> _To be done_: Repeat the whole listing exactly.

> _Dataset excerpt_:
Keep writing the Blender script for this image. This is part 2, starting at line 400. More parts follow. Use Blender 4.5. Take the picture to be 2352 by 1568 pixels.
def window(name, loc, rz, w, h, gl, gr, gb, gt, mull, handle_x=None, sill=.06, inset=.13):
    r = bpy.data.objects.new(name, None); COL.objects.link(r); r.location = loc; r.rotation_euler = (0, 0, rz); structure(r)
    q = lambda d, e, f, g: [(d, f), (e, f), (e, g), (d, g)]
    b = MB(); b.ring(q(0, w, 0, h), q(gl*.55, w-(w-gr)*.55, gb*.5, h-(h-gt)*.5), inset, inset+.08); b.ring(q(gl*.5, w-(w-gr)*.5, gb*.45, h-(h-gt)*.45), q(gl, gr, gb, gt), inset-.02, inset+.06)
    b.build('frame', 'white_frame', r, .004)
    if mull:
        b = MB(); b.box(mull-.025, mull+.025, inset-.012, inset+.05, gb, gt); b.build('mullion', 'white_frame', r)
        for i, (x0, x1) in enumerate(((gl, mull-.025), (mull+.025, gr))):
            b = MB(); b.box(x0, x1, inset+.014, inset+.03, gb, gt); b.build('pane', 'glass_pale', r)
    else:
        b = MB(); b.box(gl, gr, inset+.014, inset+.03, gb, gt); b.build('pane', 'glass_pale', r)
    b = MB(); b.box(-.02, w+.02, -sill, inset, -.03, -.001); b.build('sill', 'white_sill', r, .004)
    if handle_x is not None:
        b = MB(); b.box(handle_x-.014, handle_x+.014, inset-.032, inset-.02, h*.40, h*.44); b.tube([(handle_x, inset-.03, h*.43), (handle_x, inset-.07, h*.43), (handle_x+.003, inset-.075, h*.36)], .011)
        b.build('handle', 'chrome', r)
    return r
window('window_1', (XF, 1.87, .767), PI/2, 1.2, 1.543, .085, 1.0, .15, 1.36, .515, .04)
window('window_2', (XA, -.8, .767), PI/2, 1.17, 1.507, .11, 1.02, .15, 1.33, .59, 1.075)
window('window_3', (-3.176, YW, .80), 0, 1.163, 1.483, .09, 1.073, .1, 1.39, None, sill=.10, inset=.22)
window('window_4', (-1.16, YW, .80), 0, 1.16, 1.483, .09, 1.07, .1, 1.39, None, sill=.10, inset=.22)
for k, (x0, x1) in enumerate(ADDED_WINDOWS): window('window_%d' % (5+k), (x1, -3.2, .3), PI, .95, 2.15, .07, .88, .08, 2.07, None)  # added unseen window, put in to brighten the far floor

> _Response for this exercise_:
Keep writing the Blender script for this image. This is part 2, starting at line 400. More parts follow. Use Blender 4.5. Take the picture to be 2352 by 1568 pixels.
def window(name, loc, rz, w, h, gl, gr, gb, gt, mull, handle_x=None, sill=.06, inset=.13):
    r = bpy.data.objects.new(name, None); COL.objects.link(r); r.location = loc; r.rotation_euler = (0, 0, rz); structure(r)
    q = lambda d, e, f, g: [(d, f), (e, f), (e, g), (d, g)]
    b = MB(); b.ring(q(0, w, 0, h), q(gl*.55, w-(w-gr)*.55, gb*.5, h-(h-gt)*.5), inset, inset+.08); b.ring(q(gl*.5, w-(w-gr)*.5, gb*.45, h-(h-gt)*.45), q(gl, gr, gb, gt), inset-.02, inset+.06)
    b.build('frame', 'white_frame', r, .004)
    if mull:
        b = MB(); b.box(mull-.025, mull+.025, inset-.012, inset+.05, gb, gt); b.build('mullion', 'white_frame', r)
        for i, (x0, x1) in enumerate(((gl, mull-.025), (mull+.025, gr))):
            b = MB(); b.box(x0, x1, inset+.014, inset+.03, gb, gt); b.build('pane', 'glass_pale', r)
    else:
        b = MB(); b.box(gl, gr, inset+.014, inset+.03, gb, gt); b.build('pane', 'glass_pale', r)
    b = MB(); b.box(-.02, w+.02, -sill, inset, -.03, -.001); b.build('sill', 'white_sill', r, .004)
    if handle_x is not None:
        b = MB(); b.box(handle_x-.014, handle_x+.014, inset-.032, inset-.02, h*.40, h*.44); b.tube([(handle_x, inset-.03, h*.43), (handle_x, inset-.07, h*.43), (handle_x+.003, inset-.075, h*.36)], .011)
        b.build('handle', 'chrome', r)
    return r
window('window_1', (XF, 1.87, .767), PI/2, 1.2, 1.543, .085, 1.0, .15, 1.36, .515, .04)
window('window_2', (XA, -.8, .767), PI/2, 1.17, 1.507, .11, 1.02, .15, 1.33, .59, 1.075)
window('window_3', (-3.176, YW, .80), 0, 1.163, 1.483, .09, 1.073, .1, 1.39, None, sill=.10, inset=.22)
window('window_4', (-1.16, YW, .80), 0, 1.16, 1.483, .09, 1.07, .1, 1.39, None, sill=.10, inset=.22)
for k, (x0, x1) in enumerate(ADDED_WINDOWS): window('window_%d' % (5+k), (x1, -3.2, .3), PI, .95, 2.15, .07, .88, .08, 2.07, None)  # added unseen window, put in to brighten the far floor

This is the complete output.